▶ [Instruction]
Tally up how many lines in the listing below contain the string "scene", and give only the total.

▶ [Data provided]
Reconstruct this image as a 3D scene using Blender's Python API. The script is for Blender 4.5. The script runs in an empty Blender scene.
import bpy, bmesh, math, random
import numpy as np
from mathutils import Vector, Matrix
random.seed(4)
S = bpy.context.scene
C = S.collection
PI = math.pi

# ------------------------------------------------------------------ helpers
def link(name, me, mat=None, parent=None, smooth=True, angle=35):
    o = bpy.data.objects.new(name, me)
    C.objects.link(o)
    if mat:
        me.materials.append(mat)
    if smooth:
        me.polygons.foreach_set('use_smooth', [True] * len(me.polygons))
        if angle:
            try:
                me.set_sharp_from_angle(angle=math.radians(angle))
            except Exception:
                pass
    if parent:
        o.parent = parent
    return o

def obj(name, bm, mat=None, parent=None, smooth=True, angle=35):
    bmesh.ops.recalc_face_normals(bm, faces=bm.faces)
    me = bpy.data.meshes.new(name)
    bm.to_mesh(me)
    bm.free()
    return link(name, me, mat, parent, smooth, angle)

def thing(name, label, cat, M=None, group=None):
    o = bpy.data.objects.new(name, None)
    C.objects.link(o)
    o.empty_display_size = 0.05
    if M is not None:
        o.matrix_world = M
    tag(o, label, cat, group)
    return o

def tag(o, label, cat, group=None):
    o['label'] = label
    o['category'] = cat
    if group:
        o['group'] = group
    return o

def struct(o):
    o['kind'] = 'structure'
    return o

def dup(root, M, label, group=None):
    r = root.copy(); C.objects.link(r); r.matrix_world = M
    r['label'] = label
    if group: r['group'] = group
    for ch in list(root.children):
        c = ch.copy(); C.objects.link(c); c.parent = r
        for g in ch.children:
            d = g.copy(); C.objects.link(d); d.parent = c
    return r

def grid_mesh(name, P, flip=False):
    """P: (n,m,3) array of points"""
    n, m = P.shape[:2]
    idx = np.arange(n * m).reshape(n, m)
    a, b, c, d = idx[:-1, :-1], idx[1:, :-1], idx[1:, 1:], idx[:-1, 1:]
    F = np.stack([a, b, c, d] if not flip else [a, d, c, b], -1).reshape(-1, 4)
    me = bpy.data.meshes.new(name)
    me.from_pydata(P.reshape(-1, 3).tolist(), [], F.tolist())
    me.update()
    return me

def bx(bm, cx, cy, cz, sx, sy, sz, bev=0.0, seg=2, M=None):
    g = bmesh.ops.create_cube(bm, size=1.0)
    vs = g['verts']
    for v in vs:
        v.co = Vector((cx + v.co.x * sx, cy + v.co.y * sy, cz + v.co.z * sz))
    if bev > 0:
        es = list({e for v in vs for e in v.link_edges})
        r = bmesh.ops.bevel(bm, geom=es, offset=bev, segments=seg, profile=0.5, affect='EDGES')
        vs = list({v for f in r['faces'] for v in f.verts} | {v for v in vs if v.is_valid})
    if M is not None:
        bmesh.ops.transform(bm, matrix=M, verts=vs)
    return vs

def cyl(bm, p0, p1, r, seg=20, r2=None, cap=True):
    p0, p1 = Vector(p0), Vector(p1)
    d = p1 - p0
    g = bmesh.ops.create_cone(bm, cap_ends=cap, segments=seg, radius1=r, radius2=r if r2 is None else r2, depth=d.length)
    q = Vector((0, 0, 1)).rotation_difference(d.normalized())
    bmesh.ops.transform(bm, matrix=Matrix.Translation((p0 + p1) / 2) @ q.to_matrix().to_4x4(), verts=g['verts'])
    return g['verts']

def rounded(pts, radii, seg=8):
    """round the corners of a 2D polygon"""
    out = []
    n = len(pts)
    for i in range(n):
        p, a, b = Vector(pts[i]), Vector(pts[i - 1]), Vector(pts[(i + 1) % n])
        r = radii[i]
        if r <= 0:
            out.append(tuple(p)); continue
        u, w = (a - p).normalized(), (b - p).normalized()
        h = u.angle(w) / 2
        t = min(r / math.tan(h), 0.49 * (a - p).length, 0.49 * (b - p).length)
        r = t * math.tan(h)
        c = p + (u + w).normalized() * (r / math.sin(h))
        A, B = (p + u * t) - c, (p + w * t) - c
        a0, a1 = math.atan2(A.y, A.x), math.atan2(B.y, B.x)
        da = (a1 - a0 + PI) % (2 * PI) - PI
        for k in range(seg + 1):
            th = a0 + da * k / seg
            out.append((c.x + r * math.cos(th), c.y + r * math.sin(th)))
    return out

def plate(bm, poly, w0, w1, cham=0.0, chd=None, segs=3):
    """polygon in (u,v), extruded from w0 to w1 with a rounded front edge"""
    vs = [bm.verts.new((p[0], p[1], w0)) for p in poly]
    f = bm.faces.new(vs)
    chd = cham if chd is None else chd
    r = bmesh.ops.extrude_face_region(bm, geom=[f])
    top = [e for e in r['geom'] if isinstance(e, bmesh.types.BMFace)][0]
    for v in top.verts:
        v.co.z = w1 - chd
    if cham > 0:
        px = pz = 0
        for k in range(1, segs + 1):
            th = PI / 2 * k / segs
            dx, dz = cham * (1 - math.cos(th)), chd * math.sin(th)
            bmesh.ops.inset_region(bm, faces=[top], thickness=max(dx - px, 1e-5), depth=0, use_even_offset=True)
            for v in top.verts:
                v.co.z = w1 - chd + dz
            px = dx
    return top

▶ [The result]
2